Document Type : Original Article

Authors

1 PhD Candidate in English Language and Literature, Faculty of Language and Literature, University of Kurdistan, Sanandaj, Iran.

2 Assistant Professor of English Language and Literature, Faculty of Language and Literature, Velayat University, Iranshahr, Iran.

Abstract

Jonathan Swift’s Gulliver’s Travels has long been read as a satire targeting the 18th-century British politics, scientific rationalism, and imperial ambition. But beneath its satirical surface, the novel grapples with deeper philosophical questions—about how desire is shaped, how subjectivity is produced, and how individuals are caught within the systems that define them.
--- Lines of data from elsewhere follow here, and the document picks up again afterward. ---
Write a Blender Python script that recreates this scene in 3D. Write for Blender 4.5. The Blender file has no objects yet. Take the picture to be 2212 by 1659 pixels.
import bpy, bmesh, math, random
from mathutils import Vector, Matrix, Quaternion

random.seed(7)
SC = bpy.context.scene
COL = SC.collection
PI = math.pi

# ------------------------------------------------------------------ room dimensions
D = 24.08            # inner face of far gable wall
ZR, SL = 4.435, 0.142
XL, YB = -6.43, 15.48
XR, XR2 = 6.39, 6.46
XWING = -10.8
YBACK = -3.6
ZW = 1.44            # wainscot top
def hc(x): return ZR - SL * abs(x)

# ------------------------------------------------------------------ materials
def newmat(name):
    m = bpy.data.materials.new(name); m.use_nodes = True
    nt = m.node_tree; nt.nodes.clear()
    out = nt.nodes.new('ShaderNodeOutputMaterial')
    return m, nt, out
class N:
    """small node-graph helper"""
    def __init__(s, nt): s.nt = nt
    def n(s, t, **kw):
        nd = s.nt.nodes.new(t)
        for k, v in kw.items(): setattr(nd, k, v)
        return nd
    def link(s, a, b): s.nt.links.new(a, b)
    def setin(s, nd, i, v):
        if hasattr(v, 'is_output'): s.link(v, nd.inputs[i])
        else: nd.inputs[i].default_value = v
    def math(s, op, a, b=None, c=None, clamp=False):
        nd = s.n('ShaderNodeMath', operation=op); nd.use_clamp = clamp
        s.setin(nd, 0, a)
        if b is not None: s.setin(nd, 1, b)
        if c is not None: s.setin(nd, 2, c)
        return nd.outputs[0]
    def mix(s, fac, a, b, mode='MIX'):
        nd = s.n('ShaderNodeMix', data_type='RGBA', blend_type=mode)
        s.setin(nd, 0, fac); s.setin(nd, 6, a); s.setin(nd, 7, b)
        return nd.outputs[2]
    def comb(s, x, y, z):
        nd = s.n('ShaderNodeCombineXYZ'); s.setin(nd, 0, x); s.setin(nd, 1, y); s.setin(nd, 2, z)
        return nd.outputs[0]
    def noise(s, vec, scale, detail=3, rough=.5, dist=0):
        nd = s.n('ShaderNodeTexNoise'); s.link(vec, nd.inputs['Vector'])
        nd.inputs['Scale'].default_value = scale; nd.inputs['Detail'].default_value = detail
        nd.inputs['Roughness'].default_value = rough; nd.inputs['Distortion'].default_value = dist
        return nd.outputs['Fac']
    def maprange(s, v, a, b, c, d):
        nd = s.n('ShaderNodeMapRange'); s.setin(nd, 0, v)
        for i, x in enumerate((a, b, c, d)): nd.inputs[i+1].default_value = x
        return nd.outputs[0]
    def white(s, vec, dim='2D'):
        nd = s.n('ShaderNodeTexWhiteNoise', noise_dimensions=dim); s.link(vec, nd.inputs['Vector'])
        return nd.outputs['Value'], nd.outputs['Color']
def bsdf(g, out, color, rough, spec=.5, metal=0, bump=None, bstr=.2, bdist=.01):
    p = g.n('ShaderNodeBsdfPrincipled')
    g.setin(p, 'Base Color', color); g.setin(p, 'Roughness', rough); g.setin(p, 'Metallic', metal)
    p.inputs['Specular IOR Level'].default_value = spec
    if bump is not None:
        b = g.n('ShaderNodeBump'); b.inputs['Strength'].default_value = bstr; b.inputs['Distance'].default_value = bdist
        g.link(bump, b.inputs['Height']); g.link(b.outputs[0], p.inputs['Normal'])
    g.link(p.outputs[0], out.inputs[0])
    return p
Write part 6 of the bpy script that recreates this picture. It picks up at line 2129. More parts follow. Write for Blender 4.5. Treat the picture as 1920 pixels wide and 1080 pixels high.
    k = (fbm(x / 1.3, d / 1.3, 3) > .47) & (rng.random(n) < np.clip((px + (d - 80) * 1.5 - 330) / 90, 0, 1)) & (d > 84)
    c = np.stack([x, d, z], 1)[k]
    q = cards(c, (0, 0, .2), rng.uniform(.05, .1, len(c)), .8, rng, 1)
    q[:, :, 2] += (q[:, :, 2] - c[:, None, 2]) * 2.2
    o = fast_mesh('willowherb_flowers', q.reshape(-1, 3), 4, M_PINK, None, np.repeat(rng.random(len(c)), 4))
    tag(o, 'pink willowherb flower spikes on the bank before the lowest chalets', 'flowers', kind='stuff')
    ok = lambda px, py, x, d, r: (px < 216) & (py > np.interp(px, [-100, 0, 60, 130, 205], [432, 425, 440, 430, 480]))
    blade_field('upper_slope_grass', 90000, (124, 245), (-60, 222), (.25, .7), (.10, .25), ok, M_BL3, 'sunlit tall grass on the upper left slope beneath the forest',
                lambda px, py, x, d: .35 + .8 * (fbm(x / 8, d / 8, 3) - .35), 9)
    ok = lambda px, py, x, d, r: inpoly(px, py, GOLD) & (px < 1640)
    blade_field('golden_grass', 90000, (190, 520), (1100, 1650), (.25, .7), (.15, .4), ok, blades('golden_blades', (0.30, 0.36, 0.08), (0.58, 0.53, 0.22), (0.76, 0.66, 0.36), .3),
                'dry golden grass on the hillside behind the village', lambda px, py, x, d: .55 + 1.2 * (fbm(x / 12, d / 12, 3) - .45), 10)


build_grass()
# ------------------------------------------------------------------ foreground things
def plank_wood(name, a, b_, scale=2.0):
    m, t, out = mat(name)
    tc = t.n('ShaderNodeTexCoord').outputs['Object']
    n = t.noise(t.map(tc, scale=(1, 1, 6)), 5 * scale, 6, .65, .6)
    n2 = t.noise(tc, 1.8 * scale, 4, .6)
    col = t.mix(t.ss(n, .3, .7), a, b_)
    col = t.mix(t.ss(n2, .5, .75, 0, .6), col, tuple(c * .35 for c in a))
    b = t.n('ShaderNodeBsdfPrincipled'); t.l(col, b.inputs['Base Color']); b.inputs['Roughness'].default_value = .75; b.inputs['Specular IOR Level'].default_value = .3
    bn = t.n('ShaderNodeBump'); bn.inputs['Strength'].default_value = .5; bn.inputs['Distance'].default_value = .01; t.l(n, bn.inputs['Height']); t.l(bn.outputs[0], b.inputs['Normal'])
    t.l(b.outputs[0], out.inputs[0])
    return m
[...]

Although scholars have extensively explored the text from political and ethical perspectives, its engagement with the dynamics of desire has not been examined through the theories of Gilles Deleuze, Félix Guattari, and Slavoj Žižek. This study brings those frameworks into conversation with Swift’s narrative, drawing on the concepts of desiring-machines, social-machines, the Body without Organs, and the desire of the Other. Through a close reading of Gulliver’s four voyages, the paper traces the dynamics of desire and Gulliver’s gradual alienation from the social structures, culminating in an ontological rupture—a rejection of the codes that once shaped his identity. Rather than upholding Enlightenment ideals, Swift offers a portrait of a subject unravelling under their weight. In this light, Gulliver’s Travels emerges not only as a political satire, but as a profound meditation on desire, control, and ontological rupture.